Покинув зал, мы замечаем собаку, у которой задние лапы изъедены ранами, и в этих ранах уже поселились черви. Нет сомнения, что она скоро умрет. Мне становится не по себе от ее вида. Я невольно вспоминаю свою юность, год моего активного участия в студенческом движении протеста. У нас тогда была одна песня, мы часто ее пели: «Свободу, свободу! Мы будем свободны, как паршивые собаки, которых уже никто не хочет дрессировать».
Вот бы нам тогда увидеть эту собаку — наверное, мы пели бы по-другому. Как сказал один поэт, «Индия заставляет каждого взглянуть на себя со стороны».

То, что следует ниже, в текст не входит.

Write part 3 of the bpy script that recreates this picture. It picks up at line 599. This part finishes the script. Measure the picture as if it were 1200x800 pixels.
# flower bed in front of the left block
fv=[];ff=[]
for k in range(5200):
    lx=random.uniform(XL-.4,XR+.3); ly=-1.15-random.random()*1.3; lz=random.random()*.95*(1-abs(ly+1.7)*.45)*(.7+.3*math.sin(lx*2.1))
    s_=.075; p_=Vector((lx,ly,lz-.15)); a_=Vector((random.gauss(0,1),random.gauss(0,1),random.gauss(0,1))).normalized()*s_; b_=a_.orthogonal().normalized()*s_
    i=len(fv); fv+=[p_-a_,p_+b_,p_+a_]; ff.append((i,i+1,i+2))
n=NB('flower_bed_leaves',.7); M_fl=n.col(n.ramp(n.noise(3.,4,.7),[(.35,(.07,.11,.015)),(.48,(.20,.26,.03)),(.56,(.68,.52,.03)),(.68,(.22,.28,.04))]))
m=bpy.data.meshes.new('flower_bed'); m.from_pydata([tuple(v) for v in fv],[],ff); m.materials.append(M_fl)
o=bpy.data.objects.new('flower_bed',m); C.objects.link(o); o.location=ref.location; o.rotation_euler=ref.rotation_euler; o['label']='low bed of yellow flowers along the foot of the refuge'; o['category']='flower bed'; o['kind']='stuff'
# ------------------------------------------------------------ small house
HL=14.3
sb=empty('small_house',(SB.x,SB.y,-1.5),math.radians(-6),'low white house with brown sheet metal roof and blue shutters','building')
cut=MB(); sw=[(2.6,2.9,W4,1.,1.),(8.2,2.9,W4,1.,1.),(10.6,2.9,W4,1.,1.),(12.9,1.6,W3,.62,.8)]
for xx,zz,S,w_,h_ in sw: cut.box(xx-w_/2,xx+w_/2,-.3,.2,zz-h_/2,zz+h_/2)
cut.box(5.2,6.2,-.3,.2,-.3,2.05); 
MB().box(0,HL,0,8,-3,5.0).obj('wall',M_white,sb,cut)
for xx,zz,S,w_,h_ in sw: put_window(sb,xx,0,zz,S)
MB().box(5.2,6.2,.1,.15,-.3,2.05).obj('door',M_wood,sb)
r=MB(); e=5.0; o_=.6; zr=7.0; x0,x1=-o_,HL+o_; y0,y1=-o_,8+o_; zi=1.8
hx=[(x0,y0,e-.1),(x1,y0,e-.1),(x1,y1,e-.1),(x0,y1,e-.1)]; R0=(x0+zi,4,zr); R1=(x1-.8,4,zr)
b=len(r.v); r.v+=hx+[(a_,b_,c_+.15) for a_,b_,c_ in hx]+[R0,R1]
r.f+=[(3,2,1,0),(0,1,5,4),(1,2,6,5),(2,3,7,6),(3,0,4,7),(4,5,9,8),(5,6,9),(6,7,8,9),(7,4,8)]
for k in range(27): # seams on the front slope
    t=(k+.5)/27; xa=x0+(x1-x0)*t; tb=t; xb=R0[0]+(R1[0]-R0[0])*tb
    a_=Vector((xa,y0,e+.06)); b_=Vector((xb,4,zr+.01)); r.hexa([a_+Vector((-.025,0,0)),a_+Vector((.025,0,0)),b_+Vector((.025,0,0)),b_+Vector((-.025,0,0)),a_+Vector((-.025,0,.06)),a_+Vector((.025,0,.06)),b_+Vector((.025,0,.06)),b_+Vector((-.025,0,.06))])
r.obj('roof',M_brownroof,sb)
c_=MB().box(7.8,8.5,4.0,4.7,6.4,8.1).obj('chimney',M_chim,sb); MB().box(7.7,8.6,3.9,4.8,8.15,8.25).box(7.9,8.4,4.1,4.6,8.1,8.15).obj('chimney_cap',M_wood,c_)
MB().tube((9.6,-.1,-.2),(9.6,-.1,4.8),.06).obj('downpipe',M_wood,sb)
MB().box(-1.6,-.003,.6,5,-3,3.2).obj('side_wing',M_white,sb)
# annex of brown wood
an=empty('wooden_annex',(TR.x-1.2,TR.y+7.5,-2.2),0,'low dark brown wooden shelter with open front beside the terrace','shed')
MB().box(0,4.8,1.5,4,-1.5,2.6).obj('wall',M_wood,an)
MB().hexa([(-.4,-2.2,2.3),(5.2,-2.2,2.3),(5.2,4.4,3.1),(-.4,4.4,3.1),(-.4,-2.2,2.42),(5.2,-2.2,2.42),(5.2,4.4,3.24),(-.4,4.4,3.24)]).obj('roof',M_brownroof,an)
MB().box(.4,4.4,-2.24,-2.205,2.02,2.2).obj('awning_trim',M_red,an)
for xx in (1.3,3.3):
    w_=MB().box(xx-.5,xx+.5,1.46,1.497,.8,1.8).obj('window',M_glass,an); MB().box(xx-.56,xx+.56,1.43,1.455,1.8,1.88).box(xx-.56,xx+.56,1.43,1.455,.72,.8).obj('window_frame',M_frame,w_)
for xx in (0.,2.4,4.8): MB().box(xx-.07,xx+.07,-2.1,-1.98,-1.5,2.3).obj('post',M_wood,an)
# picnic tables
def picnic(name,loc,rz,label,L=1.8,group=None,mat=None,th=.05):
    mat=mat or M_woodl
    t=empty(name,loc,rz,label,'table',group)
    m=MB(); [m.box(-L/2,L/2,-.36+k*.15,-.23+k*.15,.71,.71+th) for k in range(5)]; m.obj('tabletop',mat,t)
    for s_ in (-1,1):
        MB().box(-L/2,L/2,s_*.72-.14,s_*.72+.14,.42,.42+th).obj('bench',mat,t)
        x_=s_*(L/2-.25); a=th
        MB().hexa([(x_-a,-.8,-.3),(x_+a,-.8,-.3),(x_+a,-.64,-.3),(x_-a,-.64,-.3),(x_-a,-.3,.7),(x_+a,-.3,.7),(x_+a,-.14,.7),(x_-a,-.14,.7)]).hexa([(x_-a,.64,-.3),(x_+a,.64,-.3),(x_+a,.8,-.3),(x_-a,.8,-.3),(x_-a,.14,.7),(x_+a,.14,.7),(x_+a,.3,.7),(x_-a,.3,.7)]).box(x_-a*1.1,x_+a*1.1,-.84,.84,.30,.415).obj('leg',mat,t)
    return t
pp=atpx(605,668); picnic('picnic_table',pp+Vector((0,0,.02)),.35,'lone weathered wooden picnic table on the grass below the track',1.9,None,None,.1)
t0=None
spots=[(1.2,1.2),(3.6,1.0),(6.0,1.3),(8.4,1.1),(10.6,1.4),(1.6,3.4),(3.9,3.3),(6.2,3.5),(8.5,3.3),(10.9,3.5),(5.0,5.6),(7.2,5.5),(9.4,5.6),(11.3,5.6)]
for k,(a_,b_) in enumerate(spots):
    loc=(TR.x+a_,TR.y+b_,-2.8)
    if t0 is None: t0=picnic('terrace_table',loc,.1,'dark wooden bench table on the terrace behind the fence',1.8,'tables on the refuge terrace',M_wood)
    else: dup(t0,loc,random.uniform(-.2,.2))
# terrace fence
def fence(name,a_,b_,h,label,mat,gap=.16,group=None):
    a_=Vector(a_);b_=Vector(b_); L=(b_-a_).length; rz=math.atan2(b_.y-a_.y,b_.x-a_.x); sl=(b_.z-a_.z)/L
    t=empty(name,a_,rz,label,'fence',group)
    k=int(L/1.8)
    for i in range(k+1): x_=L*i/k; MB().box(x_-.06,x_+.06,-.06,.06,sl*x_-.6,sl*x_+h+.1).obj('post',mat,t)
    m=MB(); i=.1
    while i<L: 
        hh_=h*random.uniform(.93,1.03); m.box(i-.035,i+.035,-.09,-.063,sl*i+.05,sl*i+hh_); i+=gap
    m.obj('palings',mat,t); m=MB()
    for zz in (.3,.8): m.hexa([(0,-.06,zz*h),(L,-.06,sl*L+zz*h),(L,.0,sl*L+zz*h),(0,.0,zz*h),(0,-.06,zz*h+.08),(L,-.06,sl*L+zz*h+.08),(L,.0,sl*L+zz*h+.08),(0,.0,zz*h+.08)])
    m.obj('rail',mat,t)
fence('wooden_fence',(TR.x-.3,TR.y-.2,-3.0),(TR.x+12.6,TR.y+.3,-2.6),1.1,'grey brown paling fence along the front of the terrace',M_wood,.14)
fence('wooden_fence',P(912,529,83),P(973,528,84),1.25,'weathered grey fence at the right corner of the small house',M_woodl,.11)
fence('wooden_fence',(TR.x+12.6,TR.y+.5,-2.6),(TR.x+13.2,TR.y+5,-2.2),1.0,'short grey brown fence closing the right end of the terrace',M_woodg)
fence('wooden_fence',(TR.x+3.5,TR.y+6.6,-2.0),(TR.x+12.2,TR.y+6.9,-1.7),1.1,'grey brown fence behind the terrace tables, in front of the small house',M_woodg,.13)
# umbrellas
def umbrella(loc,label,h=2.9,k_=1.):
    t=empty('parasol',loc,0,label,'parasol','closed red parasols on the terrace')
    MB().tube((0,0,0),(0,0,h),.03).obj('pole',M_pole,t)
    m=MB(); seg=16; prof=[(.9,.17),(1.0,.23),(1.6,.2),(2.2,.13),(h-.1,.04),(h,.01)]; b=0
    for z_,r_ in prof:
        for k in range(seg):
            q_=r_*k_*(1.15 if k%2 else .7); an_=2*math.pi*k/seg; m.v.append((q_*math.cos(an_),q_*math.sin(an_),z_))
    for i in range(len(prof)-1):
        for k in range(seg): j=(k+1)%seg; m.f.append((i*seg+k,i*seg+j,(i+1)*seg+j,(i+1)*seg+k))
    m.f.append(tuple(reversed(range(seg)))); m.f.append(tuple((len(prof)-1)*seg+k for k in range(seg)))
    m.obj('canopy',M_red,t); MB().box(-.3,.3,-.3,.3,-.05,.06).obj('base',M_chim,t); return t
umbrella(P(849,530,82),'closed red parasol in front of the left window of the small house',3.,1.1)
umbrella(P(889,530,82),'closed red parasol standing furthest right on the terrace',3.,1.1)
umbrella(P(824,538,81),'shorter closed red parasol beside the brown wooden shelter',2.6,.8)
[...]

Мы даем собаке немного воды, надеясь, что санскритские гимны возвысят ее душу и перенесут ее к Шиве.
«Махараджа, видите вон тот остров?» Где я? Надо же — уснул в джипе, который мчит нас под палящим солнцем по индийским долинам.
«Что за остров? Зачем нам остров?» — не совсем проснувшись, спрашиваю я. Атмананда показывает рукой в сторону реки и говорит: «Там на берегу Ганги в следующем году пройдет фестиваль Кумбха-мела».
Каждые двенадцать лет здесь собирается множество садху, святых людей. Это время, согласно астрологическим расчетам, очень благоприятно для омовения в Ганге. Особенно полезно это с духовной точки зрения. По этой причине сюда приходят йоги со всех Гималаев. Искупавшись в Ганге, они начинают исцелять простых людей. Толпы больных в сопровождении родственников стекаются в это место. Омывшись в Ганге, садху становятся такими счастливыми, что готовы разделить свои духовные достижения, собранные за годы медитации в Гималаях, с каждым. Поэтому то и дело случаются массовые исцеления. Пятьдесят лет тому назад сюда приходил Непали Баба — садху, который в иной день вылечивал по миллиону людей. Слава о нем разнеслась по всему свету, и в Хардвар стало приезжать множество материалистов с целью использовать Непали Бабу как лекарство. И в один прекрасный день Непали Баба так же неожиданно исчез, как и появился, и никто его больше не видел.